◆ **Task goal**
Filter the entries, keeping every line with the word "parts".

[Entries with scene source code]
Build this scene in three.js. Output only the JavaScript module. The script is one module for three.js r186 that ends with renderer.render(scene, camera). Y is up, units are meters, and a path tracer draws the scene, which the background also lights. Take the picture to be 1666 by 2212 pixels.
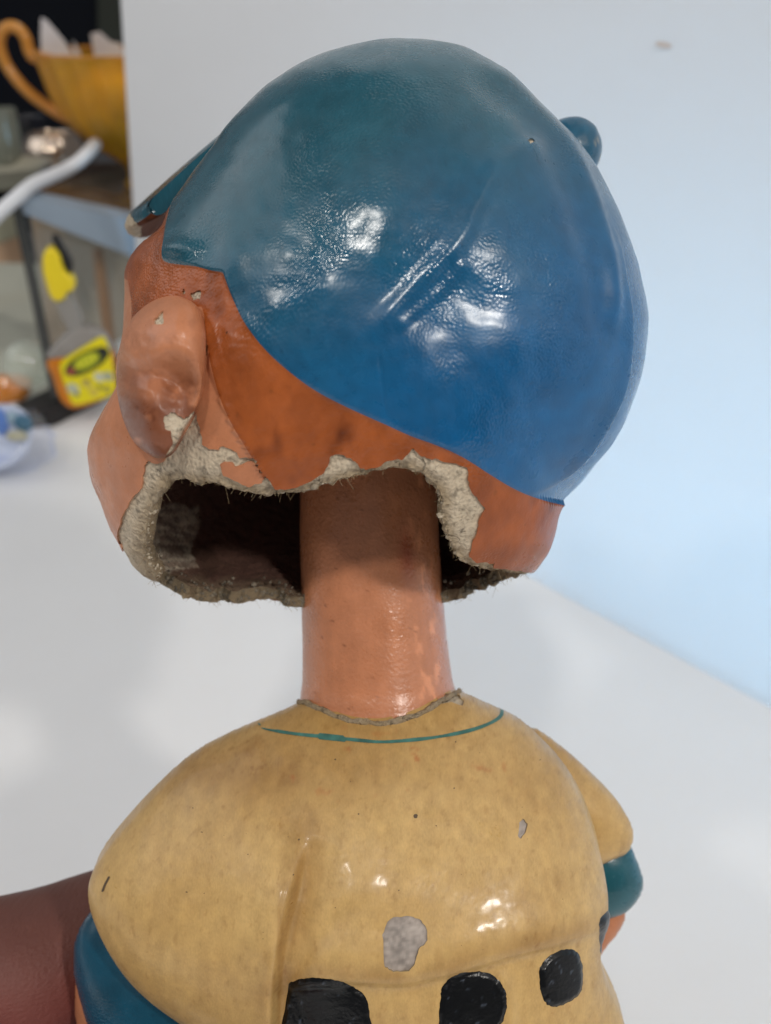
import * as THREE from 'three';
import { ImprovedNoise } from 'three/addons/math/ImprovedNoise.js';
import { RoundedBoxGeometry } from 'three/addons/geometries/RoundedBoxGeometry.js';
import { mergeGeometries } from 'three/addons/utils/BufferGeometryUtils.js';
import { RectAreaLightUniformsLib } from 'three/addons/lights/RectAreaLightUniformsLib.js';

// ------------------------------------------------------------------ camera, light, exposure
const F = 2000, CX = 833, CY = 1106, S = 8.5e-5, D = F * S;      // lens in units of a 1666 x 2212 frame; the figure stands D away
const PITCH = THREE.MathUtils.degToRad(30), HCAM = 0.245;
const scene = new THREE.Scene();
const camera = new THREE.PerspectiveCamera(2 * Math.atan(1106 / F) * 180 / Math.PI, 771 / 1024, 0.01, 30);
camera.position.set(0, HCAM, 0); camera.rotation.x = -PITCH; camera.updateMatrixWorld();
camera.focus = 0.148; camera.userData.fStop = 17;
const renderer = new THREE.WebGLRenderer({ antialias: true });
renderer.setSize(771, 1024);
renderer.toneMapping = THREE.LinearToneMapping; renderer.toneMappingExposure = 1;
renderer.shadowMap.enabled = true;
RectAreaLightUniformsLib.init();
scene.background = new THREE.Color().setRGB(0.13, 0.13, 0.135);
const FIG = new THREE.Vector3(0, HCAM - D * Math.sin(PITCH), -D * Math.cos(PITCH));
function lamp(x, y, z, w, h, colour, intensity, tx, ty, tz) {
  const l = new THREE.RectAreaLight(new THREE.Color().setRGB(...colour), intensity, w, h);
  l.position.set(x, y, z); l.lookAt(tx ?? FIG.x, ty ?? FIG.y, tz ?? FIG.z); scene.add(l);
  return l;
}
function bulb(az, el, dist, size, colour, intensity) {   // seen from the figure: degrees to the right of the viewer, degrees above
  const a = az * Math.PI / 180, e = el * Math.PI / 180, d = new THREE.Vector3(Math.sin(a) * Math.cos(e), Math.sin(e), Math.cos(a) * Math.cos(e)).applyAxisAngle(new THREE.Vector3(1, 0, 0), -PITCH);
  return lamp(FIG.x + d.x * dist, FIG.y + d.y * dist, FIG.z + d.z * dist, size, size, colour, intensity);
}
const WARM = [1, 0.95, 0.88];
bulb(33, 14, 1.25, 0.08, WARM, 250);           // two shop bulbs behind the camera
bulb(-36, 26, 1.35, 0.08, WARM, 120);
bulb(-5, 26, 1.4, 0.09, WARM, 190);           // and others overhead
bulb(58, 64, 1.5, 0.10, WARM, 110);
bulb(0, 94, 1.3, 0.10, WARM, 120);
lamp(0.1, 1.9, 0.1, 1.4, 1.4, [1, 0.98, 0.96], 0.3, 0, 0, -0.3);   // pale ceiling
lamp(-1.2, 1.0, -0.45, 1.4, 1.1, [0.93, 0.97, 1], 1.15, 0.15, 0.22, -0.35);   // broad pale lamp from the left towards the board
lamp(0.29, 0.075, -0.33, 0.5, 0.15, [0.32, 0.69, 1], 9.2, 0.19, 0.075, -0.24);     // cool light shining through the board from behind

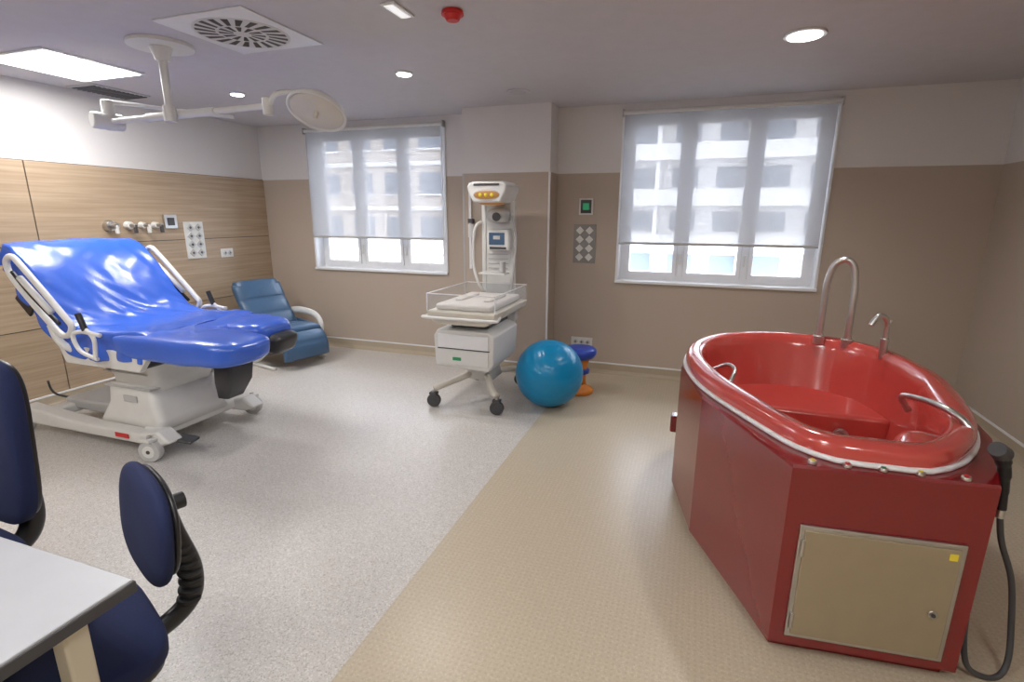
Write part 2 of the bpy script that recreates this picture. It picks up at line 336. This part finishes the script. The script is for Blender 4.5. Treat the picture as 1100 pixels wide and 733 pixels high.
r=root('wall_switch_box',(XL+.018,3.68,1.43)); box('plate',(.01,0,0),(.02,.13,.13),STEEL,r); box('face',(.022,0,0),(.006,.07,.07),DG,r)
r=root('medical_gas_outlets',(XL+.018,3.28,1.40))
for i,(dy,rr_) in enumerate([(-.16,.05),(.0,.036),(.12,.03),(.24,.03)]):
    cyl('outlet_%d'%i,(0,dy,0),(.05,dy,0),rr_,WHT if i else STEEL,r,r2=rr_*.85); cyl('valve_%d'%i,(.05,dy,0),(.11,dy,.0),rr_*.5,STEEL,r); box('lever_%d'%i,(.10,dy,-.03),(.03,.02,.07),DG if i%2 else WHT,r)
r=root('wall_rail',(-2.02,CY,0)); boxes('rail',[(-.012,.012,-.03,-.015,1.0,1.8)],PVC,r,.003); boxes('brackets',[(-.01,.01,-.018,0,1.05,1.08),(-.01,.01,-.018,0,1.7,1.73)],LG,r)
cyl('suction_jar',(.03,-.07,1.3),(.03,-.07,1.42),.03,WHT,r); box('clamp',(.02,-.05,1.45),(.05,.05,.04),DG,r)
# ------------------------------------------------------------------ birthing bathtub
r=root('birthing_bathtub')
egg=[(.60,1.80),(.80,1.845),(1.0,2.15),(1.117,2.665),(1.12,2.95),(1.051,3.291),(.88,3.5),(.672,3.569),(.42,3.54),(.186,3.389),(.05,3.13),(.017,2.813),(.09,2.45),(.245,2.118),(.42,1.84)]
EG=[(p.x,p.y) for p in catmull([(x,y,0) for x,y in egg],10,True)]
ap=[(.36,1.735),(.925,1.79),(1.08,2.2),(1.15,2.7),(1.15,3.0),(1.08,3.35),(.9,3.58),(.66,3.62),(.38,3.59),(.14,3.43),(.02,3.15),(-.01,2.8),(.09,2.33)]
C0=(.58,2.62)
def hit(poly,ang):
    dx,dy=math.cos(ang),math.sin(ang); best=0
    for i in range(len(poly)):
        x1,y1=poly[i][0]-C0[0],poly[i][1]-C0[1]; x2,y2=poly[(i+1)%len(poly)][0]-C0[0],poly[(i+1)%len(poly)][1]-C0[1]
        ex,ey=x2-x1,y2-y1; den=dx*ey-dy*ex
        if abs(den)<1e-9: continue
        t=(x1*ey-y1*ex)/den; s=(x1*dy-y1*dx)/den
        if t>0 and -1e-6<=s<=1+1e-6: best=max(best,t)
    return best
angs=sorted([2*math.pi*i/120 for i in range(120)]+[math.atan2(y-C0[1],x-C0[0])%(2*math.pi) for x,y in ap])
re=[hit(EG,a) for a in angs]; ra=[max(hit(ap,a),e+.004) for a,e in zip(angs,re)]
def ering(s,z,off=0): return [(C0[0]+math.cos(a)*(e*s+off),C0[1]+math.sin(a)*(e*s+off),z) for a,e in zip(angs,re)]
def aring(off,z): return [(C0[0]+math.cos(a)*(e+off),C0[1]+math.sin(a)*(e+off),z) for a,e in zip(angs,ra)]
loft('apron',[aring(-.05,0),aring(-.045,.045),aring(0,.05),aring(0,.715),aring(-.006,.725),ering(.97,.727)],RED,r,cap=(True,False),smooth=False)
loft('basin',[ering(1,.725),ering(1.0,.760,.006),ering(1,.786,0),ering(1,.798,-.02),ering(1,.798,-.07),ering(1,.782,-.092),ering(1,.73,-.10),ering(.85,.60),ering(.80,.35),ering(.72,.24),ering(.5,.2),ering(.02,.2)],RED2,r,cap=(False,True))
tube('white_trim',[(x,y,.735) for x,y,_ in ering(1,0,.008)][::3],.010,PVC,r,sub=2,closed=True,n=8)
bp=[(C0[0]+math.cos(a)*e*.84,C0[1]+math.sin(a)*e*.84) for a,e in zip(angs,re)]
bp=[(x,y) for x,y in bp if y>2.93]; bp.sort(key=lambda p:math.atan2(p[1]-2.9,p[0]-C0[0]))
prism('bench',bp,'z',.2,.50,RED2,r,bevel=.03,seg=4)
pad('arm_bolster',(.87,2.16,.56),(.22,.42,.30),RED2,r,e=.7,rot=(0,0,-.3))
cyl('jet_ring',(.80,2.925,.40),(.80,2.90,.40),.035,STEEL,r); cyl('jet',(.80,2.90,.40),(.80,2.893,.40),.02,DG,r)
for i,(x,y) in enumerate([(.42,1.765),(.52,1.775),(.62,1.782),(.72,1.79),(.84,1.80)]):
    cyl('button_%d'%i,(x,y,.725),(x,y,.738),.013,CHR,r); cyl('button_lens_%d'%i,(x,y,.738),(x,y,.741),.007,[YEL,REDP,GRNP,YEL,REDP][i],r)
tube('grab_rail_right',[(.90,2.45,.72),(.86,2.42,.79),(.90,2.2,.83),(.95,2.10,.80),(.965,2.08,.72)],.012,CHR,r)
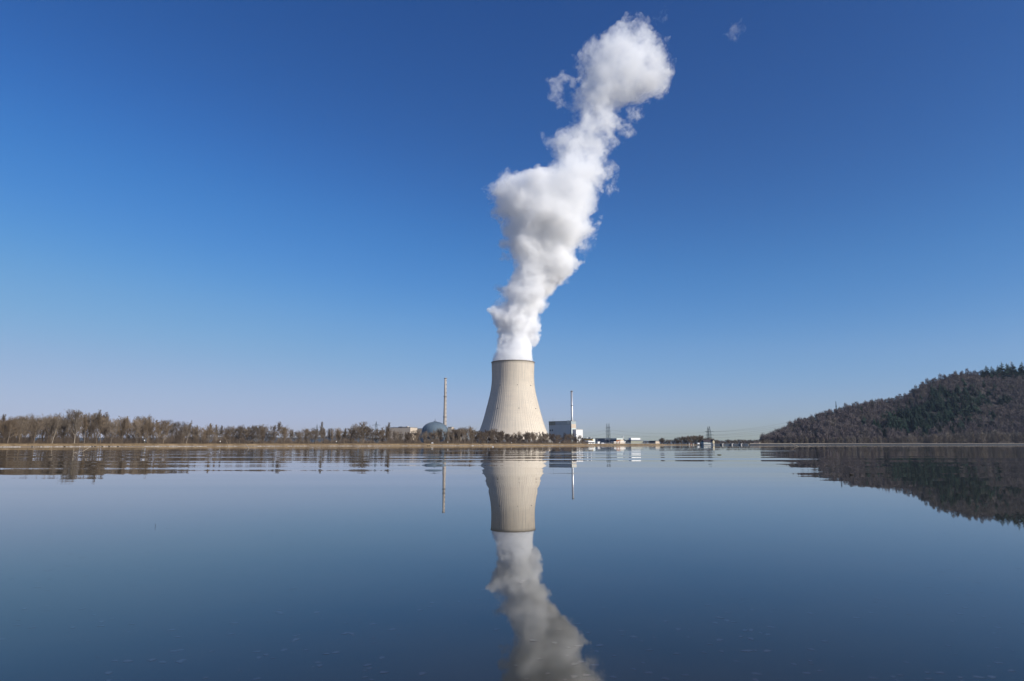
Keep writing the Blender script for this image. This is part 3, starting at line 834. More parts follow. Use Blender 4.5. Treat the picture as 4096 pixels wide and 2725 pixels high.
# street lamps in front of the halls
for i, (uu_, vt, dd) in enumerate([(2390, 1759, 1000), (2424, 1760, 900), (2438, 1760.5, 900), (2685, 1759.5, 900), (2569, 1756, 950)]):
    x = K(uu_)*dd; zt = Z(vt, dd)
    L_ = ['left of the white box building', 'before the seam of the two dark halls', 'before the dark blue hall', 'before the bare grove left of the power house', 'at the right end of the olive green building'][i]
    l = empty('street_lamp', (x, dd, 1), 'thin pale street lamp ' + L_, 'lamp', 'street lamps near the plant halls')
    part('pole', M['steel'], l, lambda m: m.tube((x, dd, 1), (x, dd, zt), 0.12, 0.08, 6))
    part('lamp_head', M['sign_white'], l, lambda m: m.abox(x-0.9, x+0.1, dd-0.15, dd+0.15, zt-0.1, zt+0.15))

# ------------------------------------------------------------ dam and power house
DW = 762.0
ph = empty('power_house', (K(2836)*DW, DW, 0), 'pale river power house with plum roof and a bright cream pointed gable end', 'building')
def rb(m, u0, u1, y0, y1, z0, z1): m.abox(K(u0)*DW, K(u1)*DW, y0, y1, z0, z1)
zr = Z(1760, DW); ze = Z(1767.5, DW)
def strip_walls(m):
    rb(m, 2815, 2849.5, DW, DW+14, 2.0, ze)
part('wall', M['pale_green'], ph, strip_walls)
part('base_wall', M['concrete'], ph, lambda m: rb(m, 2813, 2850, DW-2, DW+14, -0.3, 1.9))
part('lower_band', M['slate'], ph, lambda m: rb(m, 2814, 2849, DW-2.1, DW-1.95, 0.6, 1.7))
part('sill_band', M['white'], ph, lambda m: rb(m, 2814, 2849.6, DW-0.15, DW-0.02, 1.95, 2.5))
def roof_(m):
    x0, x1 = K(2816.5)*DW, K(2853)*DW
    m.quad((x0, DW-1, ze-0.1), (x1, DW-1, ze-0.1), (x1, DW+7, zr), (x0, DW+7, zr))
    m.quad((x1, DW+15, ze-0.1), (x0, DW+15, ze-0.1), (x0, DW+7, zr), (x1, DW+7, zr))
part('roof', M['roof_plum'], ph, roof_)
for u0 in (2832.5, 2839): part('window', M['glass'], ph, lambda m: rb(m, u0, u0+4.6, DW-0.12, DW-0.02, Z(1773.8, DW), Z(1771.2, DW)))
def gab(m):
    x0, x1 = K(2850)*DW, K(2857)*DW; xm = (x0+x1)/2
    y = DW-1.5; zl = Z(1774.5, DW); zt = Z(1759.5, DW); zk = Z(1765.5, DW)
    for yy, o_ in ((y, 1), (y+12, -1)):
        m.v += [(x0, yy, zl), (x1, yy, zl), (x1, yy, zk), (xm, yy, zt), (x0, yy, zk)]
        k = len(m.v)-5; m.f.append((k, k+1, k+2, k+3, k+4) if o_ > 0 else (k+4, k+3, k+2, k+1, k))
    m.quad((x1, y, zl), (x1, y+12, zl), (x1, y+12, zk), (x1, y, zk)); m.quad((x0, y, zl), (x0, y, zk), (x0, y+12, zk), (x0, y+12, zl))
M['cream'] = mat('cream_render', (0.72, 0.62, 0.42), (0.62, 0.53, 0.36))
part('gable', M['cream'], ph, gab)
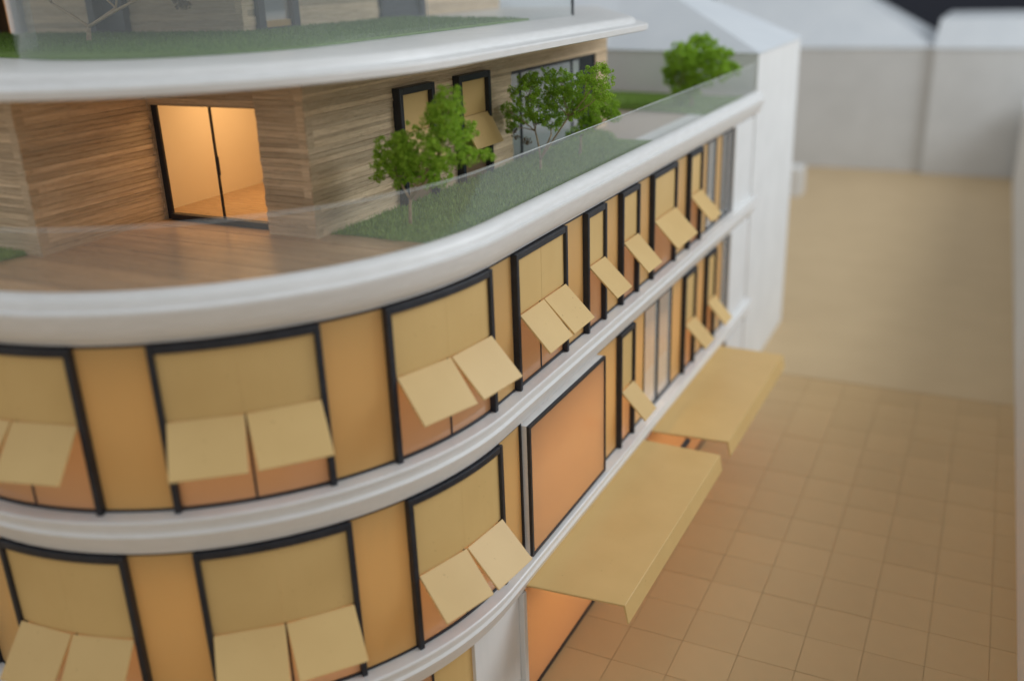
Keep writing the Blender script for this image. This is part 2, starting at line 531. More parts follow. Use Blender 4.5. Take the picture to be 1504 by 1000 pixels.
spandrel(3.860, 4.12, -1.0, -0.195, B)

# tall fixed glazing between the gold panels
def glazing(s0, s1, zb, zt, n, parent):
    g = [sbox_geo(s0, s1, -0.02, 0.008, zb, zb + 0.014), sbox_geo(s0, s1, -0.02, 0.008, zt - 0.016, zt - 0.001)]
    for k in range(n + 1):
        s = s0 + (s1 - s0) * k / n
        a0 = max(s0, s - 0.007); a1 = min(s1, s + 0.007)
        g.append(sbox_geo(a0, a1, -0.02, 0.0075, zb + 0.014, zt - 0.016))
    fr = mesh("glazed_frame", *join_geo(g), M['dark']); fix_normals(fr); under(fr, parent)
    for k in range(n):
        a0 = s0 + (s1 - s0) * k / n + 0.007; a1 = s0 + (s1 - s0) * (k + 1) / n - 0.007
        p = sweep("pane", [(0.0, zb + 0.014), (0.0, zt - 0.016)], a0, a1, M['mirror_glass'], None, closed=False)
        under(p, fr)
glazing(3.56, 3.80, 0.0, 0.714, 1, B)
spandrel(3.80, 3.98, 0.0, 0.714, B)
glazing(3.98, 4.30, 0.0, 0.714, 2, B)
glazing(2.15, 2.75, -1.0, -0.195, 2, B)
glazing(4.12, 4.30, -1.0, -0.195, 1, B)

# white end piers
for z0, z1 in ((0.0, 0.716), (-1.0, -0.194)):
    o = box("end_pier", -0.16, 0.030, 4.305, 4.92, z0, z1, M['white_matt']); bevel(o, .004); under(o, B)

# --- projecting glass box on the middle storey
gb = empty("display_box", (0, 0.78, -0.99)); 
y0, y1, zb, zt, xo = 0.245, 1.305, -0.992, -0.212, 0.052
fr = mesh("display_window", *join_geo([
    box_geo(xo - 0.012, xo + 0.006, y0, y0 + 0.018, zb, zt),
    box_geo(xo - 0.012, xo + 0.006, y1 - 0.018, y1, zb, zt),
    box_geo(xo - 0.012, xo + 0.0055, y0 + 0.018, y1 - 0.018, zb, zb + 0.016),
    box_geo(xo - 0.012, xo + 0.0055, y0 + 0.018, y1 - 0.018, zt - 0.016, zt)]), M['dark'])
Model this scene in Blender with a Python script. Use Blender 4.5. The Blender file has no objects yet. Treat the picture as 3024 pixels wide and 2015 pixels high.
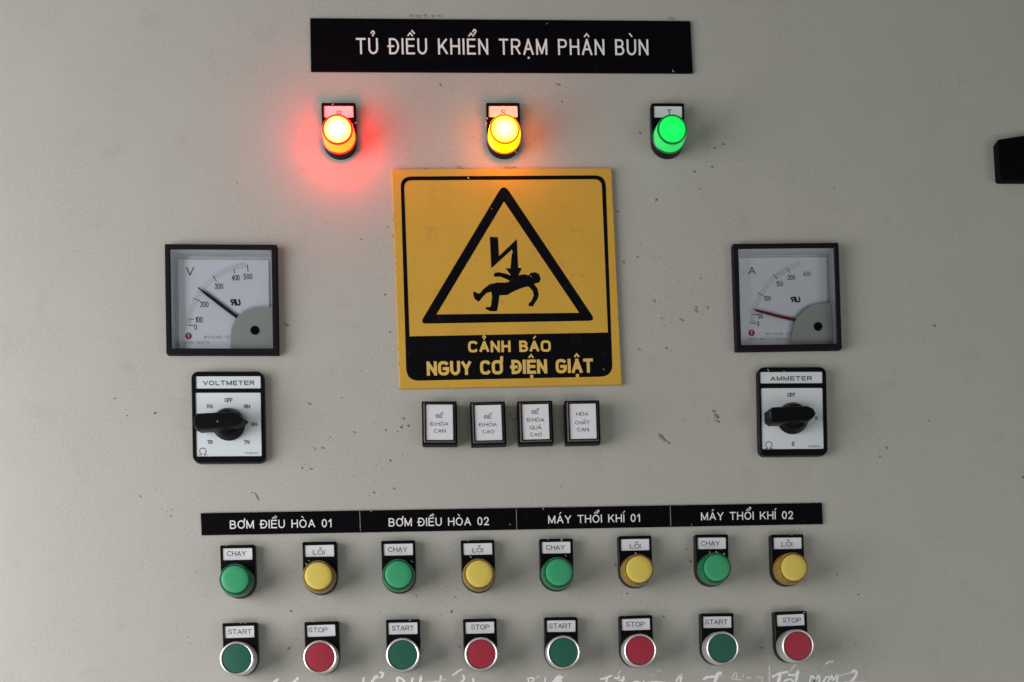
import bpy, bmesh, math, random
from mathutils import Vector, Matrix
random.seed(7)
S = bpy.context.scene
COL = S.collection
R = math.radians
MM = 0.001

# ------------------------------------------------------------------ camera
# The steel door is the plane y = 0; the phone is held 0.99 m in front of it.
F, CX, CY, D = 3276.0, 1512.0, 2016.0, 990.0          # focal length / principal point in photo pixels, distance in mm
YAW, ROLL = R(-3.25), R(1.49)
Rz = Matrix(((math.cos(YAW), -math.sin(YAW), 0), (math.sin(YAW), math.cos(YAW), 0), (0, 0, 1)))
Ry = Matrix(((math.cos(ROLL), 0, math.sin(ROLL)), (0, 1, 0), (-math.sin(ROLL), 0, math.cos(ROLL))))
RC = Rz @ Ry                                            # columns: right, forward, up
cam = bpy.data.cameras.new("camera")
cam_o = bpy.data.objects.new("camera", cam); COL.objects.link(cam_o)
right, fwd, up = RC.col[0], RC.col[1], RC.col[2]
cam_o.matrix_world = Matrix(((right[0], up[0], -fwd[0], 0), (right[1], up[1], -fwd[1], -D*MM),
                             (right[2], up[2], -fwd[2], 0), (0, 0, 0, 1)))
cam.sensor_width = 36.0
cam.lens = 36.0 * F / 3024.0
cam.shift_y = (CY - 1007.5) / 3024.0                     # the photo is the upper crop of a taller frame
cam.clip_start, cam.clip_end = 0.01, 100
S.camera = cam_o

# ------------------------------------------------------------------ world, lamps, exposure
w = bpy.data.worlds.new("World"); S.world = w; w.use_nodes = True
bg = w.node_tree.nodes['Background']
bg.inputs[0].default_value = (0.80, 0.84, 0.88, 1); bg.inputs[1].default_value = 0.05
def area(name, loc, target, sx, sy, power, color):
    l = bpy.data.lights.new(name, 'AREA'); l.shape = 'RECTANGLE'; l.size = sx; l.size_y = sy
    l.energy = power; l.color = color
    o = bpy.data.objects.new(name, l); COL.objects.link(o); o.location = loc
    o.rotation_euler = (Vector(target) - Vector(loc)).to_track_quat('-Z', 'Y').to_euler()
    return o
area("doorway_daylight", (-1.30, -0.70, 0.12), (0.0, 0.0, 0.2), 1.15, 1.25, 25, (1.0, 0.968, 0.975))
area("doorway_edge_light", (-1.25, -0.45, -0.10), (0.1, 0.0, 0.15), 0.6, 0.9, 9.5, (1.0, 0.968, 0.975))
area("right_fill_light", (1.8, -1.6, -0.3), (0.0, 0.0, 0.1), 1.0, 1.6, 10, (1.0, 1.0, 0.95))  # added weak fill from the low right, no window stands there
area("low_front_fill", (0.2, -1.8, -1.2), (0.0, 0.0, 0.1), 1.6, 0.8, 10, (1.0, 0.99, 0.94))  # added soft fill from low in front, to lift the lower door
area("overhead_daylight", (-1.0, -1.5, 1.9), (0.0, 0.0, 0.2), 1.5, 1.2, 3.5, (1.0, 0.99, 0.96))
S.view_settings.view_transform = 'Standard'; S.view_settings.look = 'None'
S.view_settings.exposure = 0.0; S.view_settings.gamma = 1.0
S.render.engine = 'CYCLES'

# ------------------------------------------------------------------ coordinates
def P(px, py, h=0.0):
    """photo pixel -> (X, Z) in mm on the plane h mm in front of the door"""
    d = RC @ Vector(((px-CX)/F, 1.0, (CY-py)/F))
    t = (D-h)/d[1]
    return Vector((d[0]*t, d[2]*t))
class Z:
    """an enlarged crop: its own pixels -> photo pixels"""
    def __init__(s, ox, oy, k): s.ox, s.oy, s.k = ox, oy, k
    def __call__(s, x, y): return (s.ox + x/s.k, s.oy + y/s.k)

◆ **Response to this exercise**
Keep writing the Blender script for this image. This is part 3, starting at line 834. More parts follow. Use Blender 4.5. Treat the picture as 4096 pixels wide and 2725 pixels high.
Keep writing the Blender script for this image. This is part 2, starting at line 531. More parts follow. Use Blender 4.5. Take the picture to be 1504 by 1000 pixels.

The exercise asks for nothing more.